_Exercise prompt:_
Go through the material below and copy each line where the word "this" appears.

_Data excerpt:_
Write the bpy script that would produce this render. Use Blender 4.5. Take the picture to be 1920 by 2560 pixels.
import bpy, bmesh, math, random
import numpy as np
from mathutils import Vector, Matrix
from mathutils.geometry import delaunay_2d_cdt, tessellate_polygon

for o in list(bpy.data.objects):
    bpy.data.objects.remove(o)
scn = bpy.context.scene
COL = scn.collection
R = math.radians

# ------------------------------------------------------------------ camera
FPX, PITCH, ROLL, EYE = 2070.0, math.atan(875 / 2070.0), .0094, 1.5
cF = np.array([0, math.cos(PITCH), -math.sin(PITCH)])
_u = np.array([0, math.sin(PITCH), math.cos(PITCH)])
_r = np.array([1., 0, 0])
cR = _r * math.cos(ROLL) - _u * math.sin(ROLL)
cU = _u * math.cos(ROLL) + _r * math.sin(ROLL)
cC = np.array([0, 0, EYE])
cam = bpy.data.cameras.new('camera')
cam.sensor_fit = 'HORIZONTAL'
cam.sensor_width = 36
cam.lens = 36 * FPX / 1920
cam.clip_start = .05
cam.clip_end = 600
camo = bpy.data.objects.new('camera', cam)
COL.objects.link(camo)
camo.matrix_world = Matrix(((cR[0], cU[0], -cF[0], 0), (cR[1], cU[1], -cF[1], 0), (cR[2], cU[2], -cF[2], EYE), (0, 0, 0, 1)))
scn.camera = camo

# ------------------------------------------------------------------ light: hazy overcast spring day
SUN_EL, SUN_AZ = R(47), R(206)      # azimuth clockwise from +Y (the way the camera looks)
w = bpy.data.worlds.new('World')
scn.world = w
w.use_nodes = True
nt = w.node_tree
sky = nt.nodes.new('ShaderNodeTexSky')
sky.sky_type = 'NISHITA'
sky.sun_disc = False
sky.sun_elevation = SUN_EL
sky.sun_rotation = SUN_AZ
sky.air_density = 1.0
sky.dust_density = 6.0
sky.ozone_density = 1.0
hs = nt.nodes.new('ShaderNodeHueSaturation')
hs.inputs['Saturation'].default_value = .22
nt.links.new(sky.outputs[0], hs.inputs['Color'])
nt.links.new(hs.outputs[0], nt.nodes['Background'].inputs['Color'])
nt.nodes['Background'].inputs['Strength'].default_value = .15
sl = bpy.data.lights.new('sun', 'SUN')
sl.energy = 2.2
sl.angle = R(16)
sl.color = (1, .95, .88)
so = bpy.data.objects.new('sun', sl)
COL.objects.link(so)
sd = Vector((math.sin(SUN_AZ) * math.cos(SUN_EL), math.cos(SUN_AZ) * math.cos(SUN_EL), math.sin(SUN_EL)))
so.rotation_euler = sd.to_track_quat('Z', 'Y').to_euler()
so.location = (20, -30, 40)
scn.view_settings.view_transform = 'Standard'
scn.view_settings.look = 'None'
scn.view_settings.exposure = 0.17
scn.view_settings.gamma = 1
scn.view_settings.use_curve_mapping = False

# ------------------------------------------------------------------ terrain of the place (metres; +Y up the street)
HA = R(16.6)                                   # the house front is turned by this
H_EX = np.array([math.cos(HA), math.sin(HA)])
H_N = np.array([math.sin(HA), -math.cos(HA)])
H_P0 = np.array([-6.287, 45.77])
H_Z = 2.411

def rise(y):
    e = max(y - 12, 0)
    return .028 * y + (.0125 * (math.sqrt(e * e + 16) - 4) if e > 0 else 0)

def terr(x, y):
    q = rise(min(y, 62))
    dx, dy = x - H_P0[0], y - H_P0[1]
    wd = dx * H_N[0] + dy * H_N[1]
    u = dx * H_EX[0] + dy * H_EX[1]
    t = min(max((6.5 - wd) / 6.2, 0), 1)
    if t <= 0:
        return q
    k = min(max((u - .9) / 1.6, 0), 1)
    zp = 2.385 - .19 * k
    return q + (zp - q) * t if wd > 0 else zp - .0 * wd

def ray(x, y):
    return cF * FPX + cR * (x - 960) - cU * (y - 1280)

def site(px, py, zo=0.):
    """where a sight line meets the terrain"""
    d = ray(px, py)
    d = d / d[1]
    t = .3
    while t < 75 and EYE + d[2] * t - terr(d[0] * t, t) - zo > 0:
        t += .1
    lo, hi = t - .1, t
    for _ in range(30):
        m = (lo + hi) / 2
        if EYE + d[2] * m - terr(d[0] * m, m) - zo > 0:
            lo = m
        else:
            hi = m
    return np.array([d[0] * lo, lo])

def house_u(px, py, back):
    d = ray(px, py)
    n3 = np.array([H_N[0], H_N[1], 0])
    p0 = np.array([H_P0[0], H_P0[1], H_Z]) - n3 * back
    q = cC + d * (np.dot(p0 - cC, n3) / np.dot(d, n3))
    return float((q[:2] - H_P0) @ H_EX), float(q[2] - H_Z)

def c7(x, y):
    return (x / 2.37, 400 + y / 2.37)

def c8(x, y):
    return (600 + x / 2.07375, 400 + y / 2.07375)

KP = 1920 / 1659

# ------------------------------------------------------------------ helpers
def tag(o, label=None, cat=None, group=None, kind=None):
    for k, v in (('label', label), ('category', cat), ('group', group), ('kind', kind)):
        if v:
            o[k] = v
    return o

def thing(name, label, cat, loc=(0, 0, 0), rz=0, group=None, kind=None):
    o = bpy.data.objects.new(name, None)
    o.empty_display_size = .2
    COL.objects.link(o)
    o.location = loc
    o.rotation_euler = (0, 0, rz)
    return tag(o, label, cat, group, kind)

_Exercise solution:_
Write the bpy script that would produce this render. Use Blender 4.5. Take the picture to be 1920 by 2560 pixels.
HA = R(16.6)                                   # the house front is turned by this